We asked about a rumor that he will oppose Alcombright in the next election. He flatly denied that.  I followed up with another rumor that Barrett will run for City Council. “John started that rumor” was his quick response. Barrett is said to be writing a book on the theme of the Creative Economy. It has been his topic on the national lecture circuit.

There are a number of individuals taking credit for the Creative Economy and its impact on the turn around in North Adams. In his remarks Joe Thompson shed some light on the subject.

He recounted an undergraduate project at Williams. Under then Williams College Museum of Art director, Tom Krens, a group of students created a study about how the arts, and transforming the 17 acre, former Sprague Electric campus, might bring economic recovery to North Adams.

The students submitted the report to Rep. Bosley and were astonished that he took them seriously. “We had to study our study” Thompson recalled as he and the others in the project prepared for a meeting with Bosley.

Initially, it took some persuading at the local level that the idea of Krens was indeed viable. When Barrett and Bosley were convinced they had the more daunting task of pitching a $35 million bill to build a contemporary art museum in North Adams.

Today, of course, it’s a no brainer. In hindsight, only in Massachusetts, would you get everyone on board to fund an art museum. Bosley related how, over and over, the bill died at the end of the year. During his final year in office Dukakis called Bosley, just after New Year’s, to promise that he would get the bill passed. It took another seven years to start to see some of the money. And three more to actually open the museum. It has now been open for eleven years.

So, from the original idea of Krens, until now, represents some 21 years. It spans most of the political careers of Barrett and Bosley who often have been described as joined at the hip.

Coming into another season I asked Thompson if the Wilco Festival will be staged in June. He squirmed and smiled but would not go beyond confirming that, indeed, they are working on another Wilco Festival. In June, I prevailed. Another smile.

The bigger news is that Mass MoCA is planning further expansion.
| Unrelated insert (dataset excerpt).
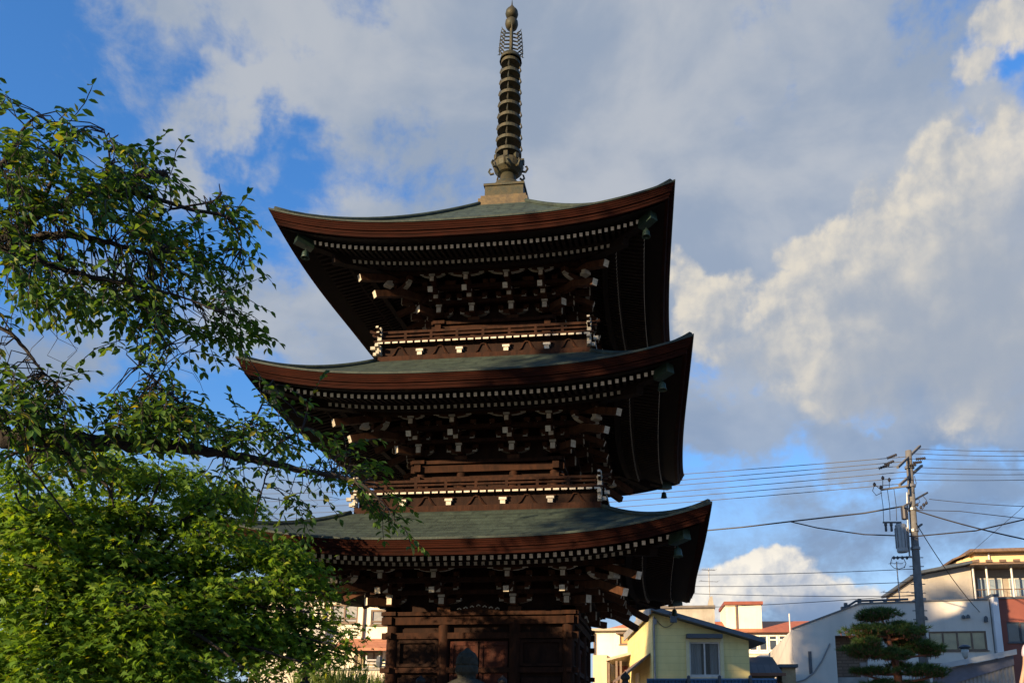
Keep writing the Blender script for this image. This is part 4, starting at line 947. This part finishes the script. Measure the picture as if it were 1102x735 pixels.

The Wilco Festival last summer opened up the entire campus for the first time. The new Joe Thompson field was created as the main performance stage. There were other stages in the interior courtyards. Mayor Alcombright has had discussions with Thompson about opening other access paths connecting to the under used Heritage State Park.

With the success of the Sol LeWitt building other, similar collections are interested in developing long lease installations on the MoCA campus. The museum has hosted an extended loan of works by the German artist, Anselm Kiefer, from a Connecticut based collection.  But if a Kiefer project goes forward it would entail other loans.

Thompson acknowledged that these and other possibilities are being explored. He stated that the museum would be making an announcement within several months. That news may come as early as next week.

While out of office Bosley assured the assembled well wishers that he will continue to work on projects for the benefit of North Adams. We may expect his calls. You can count on Bosley to continue to do good work.